▶ [Supplied material]
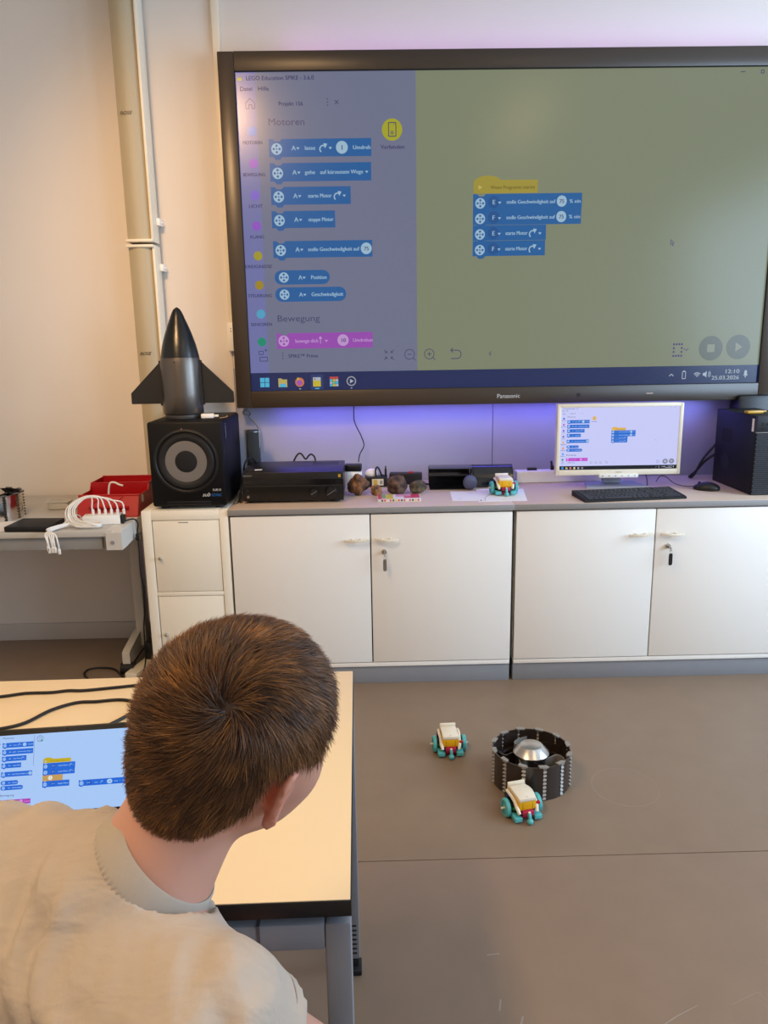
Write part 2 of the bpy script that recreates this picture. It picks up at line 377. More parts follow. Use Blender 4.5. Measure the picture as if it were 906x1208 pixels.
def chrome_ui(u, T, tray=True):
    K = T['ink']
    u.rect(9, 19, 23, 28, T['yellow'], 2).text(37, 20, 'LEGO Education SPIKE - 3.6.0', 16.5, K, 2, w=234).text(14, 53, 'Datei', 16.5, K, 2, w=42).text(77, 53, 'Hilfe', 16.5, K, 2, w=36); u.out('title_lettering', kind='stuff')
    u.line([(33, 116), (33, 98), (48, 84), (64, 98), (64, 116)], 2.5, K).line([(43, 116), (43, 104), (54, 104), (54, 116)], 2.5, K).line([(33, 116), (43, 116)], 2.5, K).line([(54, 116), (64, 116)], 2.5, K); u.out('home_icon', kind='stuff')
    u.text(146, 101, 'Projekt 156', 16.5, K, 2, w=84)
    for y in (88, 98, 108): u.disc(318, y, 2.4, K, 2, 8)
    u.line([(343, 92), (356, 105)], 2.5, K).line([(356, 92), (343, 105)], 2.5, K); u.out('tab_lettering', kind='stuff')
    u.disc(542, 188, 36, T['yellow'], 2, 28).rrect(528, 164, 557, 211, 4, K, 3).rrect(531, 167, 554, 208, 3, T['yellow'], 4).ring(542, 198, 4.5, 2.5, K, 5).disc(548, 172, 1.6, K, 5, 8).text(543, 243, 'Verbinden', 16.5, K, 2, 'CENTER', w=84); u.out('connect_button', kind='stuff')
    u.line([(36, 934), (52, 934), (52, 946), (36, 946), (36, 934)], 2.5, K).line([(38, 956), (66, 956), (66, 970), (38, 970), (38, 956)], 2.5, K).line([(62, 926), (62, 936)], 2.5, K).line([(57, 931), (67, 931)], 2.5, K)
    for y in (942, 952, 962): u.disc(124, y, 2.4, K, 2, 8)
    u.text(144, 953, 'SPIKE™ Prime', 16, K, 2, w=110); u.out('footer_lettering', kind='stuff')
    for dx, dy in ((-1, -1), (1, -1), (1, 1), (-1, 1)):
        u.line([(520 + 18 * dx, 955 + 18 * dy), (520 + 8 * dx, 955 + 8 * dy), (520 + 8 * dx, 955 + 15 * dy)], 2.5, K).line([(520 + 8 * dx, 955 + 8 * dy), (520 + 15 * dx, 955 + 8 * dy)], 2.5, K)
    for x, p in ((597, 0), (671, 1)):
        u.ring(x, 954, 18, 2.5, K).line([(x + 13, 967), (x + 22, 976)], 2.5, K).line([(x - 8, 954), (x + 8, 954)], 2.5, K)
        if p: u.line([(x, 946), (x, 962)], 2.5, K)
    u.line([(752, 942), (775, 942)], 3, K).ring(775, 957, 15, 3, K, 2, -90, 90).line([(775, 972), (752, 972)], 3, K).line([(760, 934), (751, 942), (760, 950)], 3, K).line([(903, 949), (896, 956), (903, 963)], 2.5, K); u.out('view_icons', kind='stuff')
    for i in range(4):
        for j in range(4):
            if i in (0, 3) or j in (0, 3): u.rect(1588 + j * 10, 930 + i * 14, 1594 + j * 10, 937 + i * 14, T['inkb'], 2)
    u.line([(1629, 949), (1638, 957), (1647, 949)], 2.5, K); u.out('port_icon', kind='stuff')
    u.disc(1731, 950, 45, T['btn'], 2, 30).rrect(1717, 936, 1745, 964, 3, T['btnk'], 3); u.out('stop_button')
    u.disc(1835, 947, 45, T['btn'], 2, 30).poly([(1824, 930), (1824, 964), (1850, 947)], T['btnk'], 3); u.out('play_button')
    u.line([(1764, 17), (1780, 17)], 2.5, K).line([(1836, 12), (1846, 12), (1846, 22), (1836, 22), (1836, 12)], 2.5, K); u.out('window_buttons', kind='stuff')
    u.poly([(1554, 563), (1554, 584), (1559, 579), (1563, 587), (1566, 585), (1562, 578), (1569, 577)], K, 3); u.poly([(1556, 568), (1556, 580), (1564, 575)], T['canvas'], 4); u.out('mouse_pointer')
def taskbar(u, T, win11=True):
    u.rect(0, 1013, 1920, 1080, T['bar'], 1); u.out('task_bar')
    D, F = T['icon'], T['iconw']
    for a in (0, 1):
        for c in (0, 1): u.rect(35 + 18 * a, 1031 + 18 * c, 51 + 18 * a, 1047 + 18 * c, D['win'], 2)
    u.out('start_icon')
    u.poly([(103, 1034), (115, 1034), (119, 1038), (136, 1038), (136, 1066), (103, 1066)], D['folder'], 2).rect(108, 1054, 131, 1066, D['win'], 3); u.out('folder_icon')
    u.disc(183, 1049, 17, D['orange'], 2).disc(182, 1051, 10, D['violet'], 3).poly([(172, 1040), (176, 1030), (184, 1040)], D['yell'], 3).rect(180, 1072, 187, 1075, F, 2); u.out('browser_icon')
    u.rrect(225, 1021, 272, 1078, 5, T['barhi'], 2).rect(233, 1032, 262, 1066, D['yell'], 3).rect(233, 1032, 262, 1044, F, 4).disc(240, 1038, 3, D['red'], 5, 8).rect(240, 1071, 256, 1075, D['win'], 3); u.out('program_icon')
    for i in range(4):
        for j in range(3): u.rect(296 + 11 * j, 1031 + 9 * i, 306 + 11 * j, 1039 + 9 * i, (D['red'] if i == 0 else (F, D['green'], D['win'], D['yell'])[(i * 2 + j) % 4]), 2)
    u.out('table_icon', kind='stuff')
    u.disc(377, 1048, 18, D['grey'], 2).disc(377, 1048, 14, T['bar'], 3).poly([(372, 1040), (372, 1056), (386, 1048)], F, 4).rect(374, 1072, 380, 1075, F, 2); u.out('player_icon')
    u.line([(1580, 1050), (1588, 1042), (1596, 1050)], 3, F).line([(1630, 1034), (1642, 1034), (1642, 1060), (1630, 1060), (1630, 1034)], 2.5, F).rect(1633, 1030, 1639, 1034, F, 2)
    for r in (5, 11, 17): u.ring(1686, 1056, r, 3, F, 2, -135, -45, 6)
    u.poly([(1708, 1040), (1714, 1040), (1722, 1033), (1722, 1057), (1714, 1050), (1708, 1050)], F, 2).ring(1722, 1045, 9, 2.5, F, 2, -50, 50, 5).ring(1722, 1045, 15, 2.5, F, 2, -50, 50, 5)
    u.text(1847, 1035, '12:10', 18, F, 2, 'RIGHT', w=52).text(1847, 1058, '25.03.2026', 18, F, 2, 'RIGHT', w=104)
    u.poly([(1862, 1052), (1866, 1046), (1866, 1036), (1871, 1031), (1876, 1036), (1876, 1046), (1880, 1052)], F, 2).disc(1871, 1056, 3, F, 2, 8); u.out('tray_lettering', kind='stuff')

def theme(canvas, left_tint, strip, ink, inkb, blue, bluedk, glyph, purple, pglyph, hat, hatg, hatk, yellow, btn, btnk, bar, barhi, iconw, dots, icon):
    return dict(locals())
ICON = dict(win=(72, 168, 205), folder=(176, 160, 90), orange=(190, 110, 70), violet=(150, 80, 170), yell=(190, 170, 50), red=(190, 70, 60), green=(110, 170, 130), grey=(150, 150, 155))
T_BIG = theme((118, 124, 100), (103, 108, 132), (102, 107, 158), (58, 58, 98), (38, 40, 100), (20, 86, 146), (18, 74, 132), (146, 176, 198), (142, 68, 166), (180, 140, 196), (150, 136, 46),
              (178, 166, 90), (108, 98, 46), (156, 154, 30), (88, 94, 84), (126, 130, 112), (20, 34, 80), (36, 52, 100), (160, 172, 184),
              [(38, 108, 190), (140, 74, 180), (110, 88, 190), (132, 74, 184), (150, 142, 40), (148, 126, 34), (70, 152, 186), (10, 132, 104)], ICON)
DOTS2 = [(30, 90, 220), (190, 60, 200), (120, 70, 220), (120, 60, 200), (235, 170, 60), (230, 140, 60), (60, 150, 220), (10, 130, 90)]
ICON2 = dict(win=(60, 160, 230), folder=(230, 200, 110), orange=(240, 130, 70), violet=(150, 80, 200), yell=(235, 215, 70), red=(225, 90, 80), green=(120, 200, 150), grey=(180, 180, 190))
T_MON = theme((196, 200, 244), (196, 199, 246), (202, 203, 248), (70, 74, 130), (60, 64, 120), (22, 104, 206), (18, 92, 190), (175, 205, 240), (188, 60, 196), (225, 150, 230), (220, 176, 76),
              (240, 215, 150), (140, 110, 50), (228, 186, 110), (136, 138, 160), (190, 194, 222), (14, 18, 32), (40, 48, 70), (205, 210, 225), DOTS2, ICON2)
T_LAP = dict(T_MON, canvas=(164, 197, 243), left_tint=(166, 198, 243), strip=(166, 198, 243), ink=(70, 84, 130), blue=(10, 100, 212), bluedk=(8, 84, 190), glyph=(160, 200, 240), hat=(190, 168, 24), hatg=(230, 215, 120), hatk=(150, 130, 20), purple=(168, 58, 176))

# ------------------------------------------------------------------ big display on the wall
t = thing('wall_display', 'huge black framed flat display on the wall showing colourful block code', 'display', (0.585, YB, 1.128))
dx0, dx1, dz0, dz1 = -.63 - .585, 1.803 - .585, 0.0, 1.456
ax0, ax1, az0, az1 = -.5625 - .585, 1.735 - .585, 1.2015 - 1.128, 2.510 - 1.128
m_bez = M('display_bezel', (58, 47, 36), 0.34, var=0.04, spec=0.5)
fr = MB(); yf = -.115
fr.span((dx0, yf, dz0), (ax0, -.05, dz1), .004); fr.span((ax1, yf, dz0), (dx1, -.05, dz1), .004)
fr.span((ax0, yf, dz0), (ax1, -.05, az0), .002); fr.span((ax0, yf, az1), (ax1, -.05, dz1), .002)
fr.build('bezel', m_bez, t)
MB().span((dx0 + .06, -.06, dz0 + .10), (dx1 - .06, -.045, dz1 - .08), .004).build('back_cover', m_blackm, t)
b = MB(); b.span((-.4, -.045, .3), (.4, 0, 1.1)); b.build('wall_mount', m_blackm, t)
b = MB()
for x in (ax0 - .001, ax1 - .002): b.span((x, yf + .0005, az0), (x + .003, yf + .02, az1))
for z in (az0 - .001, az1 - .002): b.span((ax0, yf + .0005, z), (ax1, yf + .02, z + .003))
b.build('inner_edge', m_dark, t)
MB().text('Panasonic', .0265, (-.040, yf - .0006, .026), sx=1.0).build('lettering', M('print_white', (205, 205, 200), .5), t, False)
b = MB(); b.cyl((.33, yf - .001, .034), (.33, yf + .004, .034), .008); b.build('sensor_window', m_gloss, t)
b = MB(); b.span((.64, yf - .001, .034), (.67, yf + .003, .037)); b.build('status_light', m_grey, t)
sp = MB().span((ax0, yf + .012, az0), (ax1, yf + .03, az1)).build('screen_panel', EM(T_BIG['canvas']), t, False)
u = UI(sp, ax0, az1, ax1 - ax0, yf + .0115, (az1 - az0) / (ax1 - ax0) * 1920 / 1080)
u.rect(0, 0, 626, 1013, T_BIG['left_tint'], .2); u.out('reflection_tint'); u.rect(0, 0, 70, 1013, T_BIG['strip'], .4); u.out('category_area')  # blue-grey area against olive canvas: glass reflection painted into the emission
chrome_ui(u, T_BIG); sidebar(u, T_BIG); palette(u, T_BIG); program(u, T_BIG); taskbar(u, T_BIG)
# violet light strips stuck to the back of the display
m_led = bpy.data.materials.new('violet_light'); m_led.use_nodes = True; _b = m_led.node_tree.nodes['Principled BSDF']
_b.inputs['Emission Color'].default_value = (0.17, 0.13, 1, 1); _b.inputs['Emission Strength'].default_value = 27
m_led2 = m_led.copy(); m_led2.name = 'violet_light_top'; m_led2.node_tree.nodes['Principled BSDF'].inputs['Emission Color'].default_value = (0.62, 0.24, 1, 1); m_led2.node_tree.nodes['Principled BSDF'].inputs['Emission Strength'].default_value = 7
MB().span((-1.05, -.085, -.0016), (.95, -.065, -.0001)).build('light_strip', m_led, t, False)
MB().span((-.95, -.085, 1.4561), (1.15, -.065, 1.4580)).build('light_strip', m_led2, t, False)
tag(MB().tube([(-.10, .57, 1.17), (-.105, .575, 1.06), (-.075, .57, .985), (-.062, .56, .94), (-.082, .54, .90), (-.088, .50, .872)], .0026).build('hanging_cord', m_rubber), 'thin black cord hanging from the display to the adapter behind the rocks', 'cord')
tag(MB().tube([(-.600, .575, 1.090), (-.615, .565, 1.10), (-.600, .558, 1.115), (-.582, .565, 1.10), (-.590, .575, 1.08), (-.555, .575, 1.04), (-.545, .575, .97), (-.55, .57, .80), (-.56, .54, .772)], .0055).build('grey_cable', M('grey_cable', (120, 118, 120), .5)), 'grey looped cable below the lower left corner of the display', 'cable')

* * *

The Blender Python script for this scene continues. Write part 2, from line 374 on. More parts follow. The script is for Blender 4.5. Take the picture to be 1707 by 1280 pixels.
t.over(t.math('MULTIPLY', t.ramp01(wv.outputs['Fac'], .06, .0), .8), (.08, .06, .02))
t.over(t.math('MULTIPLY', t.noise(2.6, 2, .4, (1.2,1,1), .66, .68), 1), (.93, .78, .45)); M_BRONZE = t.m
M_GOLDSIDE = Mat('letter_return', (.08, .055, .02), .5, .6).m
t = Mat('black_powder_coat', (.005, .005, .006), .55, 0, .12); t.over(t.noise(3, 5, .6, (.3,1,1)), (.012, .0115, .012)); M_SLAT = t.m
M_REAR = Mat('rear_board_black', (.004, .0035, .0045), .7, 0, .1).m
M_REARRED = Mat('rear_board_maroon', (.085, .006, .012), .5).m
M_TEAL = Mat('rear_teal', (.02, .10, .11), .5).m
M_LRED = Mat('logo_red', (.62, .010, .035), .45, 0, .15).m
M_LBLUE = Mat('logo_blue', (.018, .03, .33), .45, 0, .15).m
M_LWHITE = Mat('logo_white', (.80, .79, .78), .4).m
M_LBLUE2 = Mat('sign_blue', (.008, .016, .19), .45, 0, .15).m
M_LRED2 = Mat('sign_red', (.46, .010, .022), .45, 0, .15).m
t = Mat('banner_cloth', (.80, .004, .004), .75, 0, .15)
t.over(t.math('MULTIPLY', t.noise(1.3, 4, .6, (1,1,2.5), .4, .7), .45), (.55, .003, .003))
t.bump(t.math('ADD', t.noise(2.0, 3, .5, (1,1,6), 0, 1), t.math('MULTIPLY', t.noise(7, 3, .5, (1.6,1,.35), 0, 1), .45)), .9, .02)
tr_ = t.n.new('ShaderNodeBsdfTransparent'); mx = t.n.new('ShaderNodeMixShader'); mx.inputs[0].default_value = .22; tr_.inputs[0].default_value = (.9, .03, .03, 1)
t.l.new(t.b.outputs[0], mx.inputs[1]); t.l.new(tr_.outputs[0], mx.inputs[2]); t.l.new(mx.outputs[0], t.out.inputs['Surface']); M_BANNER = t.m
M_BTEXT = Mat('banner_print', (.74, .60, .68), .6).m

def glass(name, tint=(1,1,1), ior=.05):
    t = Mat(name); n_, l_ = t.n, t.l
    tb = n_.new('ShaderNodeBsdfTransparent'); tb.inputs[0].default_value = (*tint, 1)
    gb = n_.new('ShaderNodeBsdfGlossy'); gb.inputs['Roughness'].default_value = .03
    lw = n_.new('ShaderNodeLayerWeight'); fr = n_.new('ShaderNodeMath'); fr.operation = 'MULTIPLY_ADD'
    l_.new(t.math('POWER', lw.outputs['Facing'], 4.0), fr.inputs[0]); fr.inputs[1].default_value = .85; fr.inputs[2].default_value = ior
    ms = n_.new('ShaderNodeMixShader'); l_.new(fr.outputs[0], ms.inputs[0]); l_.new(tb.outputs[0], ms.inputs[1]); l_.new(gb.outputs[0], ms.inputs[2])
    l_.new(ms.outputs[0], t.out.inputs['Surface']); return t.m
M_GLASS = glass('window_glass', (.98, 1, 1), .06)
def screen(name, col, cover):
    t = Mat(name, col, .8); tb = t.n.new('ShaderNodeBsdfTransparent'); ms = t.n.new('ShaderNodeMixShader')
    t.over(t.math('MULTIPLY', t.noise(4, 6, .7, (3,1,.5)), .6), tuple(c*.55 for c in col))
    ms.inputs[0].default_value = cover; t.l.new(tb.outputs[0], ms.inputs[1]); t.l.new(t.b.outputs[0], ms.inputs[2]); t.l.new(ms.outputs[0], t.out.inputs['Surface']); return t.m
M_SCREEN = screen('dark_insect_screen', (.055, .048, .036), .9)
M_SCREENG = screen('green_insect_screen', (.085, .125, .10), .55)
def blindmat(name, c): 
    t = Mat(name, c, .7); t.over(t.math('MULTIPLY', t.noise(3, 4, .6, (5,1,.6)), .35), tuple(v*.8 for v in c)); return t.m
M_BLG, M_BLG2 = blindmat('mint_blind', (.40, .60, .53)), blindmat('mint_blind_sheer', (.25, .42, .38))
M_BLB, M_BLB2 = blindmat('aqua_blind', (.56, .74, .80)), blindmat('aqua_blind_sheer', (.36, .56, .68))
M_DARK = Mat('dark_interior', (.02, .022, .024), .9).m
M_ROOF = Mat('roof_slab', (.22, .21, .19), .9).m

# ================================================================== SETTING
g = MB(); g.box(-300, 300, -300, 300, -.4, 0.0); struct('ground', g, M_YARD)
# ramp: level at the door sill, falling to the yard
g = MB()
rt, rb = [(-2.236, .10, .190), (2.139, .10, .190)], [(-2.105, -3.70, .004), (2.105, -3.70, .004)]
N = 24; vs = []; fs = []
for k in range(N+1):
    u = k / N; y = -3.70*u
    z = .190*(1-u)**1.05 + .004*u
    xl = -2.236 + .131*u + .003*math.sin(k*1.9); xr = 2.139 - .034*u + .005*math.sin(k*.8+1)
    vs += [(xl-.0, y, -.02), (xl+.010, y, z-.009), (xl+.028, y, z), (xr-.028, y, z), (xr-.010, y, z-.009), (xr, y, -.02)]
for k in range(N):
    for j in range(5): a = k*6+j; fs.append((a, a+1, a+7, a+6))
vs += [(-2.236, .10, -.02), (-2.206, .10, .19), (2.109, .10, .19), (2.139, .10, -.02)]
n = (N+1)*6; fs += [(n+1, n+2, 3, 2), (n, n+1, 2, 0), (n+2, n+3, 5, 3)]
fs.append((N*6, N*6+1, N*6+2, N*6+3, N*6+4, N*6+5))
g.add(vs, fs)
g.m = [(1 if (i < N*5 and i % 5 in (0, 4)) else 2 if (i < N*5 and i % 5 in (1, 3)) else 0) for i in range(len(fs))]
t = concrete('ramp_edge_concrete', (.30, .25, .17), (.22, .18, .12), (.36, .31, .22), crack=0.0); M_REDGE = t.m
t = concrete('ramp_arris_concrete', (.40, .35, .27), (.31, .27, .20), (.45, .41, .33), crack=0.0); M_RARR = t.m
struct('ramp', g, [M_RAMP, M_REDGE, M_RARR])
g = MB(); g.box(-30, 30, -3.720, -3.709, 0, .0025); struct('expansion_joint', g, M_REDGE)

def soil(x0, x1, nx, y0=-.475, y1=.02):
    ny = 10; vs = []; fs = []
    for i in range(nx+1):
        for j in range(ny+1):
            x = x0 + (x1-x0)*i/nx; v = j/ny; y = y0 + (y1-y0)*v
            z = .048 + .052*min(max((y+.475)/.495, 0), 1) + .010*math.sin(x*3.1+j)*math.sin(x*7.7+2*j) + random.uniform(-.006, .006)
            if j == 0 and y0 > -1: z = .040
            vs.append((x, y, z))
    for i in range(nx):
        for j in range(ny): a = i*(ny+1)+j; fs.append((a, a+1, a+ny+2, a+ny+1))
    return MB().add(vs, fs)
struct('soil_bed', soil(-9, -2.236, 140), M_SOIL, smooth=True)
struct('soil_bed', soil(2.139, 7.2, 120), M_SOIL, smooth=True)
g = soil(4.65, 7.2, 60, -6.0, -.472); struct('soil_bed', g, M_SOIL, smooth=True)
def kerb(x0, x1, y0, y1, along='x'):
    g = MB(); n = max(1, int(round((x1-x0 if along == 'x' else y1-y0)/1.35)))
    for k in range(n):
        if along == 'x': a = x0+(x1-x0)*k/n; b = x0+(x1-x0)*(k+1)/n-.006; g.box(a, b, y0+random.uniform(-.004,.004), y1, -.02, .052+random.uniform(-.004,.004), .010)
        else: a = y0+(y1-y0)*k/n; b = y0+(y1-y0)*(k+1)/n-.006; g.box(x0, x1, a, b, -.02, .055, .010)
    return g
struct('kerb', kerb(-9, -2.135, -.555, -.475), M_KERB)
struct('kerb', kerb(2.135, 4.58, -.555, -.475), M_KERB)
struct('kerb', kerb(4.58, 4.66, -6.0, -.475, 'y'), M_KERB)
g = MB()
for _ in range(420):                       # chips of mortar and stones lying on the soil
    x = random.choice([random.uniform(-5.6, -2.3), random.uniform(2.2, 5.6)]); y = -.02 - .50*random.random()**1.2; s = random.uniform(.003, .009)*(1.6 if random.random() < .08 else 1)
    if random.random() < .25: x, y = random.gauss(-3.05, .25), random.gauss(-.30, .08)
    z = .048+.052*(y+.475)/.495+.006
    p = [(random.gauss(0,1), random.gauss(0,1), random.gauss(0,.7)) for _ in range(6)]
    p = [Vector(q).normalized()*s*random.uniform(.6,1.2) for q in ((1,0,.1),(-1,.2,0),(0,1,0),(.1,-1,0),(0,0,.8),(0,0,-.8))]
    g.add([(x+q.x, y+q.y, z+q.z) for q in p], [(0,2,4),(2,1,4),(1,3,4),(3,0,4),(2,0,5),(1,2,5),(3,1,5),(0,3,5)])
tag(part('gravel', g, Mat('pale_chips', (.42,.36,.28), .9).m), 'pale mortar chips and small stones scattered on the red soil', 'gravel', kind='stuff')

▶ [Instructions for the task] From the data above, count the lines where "crack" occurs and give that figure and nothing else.

▶ [The solution] 2